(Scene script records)
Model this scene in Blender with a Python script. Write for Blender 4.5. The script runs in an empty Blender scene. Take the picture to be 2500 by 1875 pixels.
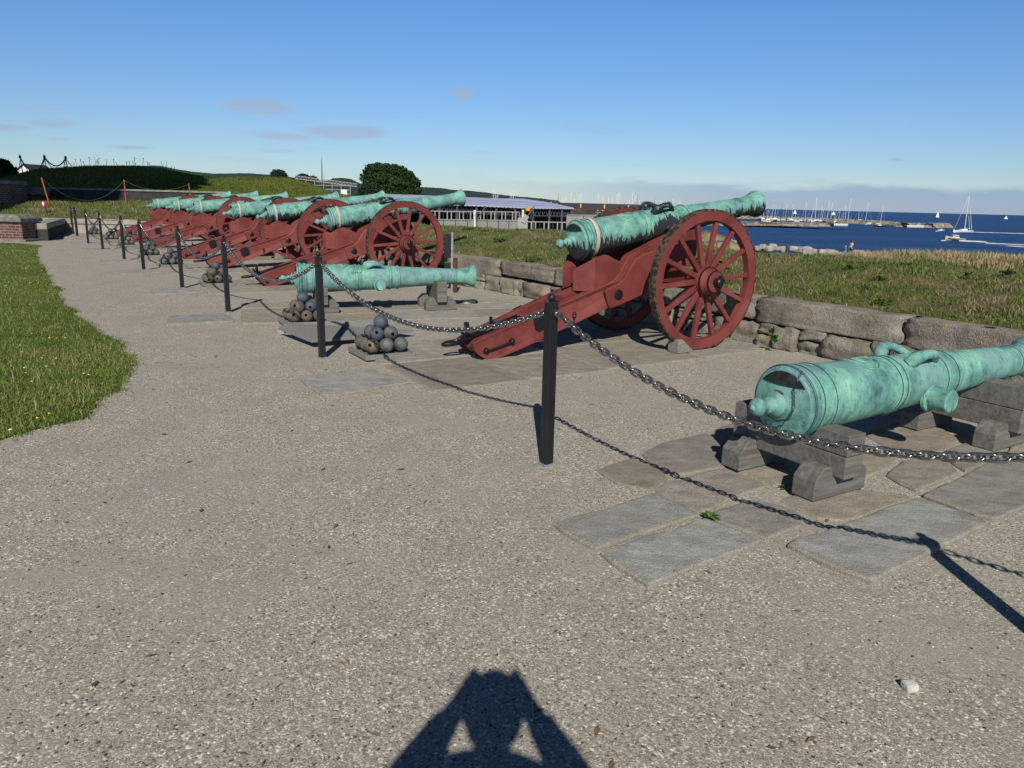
import bpy, bmesh, math, random
import numpy as np
from mathutils import Vector, Matrix, noise
R = math.radians
rnd = random.Random(7)
C = bpy.context.scene.collection
scn = bpy.context.scene

# ------------------------------------------------------------------ camera, sky, sun, exposure
EYE = 1.6; FPX = 1805.0; PITCH = .2405; ROLL = .0245
_f = Vector((0, math.cos(PITCH), -math.sin(PITCH))); _u = Vector((0, math.sin(PITCH), math.cos(PITCH)))
_x = Vector((1, 0, 0))
CX = math.cos(ROLL)*_x + math.sin(ROLL)*_u; CU = -math.sin(ROLL)*_x + math.cos(ROLL)*_u
cam_d = bpy.data.cameras.new('camera'); cam = bpy.data.objects.new('camera', cam_d); C.objects.link(cam)
cam_d.sensor_width = 36; cam_d.lens = 36*FPX/2500; cam_d.clip_start = .02; cam_d.clip_end = 90000
m = Matrix((CX, CU, -_f)).transposed().to_4x4(); m.translation = Vector((0, 0, EYE)); cam.matrix_world = m
scn.camera = cam
scn.view_settings.view_transform = 'Standard'; scn.view_settings.look = 'None'
scn.view_settings.exposure = -0.12; scn.view_settings.gamma = 1.0
SUN_EL = 36.3; SUN_AZ = -.5
world = bpy.data.worlds.new('World'); scn.world = world; world.use_nodes = True
sd = bpy.data.lights.new('sun', 'SUN'); sd.energy = 5.0; sd.angle = R(.5); sd.color = (1, .93, .82)
sun = bpy.data.objects.new('sun', sd); C.objects.link(sun); sun.rotation_euler = (R(90-SUN_EL), 0, R(-SUN_AZ))
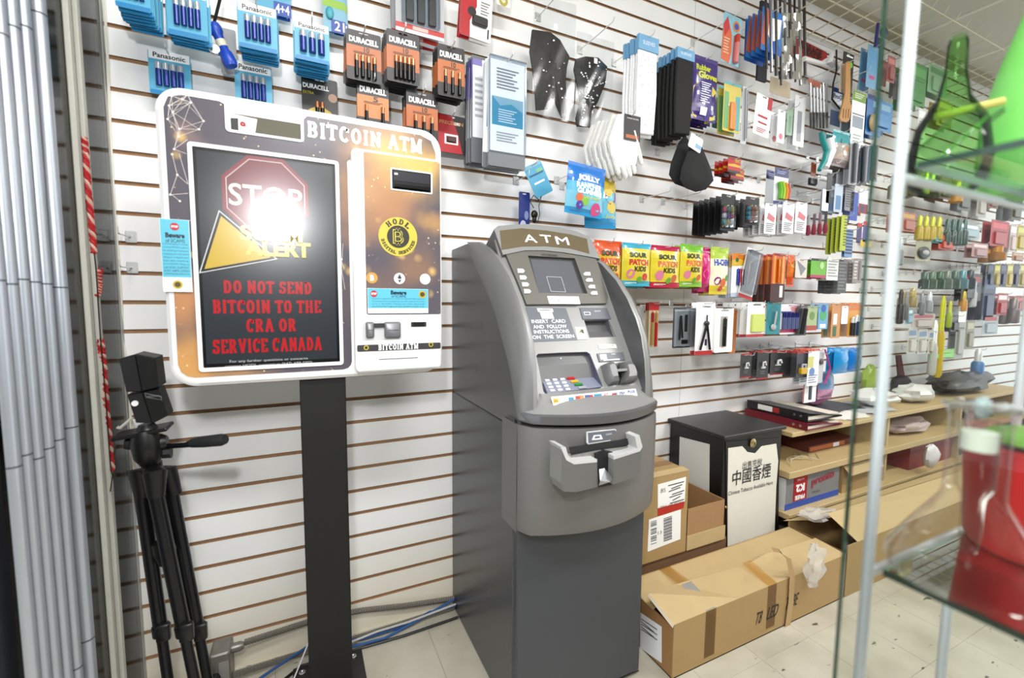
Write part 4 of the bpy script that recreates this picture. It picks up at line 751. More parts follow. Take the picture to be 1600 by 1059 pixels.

◆ Task ◆
Quote the material exactly. Pictures stay out.

◆ Response ◆
Model this scene in Blender with a Python script. Write for Blender 4.5. The script runs in an empty Blender scene. Take the picture to be 2500 by 1875 pixels.
import bpy, bmesh, math, random
import numpy as np
from mathutils import Vector, Matrix, noise
R = math.radians
rnd = random.Random(7)
C = bpy.context.scene.collection
scn = bpy.context.scene

# ------------------------------------------------------------------ camera, sky, sun, exposure
EYE = 1.6; FPX = 1805.0; PITCH = .2405; ROLL = .0245
_f = Vector((0, math.cos(PITCH), -math.sin(PITCH))); _u = Vector((0, math.sin(PITCH), math.cos(PITCH)))
_x = Vector((1, 0, 0))
CX = math.cos(ROLL)*_x + math.sin(ROLL)*_u; CU = -math.sin(ROLL)*_x + math.cos(ROLL)*_u
cam_d = bpy.data.cameras.new('camera'); cam = bpy.data.objects.new('camera', cam_d); C.objects.link(cam)
cam_d.sensor_width = 36; cam_d.lens = 36*FPX/2500; cam_d.clip_start = .02; cam_d.clip_end = 90000
m = Matrix((CX, CU, -_f)).transposed().to_4x4(); m.translation = Vector((0, 0, EYE)); cam.matrix_world = m
scn.camera = cam
scn.view_settings.view_transform = 'Standard'; scn.view_settings.look = 'None'
scn.view_settings.exposure = -0.12; scn.view_settings.gamma = 1.0
SUN_EL = 36.3; SUN_AZ = -.5
world = bpy.data.worlds.new('World'); scn.world = world; world.use_nodes = True
sd = bpy.data.lights.new('sun', 'SUN'); sd.energy = 5.0; sd.angle = R(.5); sd.color = (1, .93, .82)
sun = bpy.data.objects.new('sun', sd); C.objects.link(sun); sun.rotation_euler = (R(90-SUN_EL), 0, R(-SUN_AZ))
Write part 4 of the bpy script that recreates this picture. It picks up at line 751. More parts follow. Take the picture to be 1600 by 1059 pixels.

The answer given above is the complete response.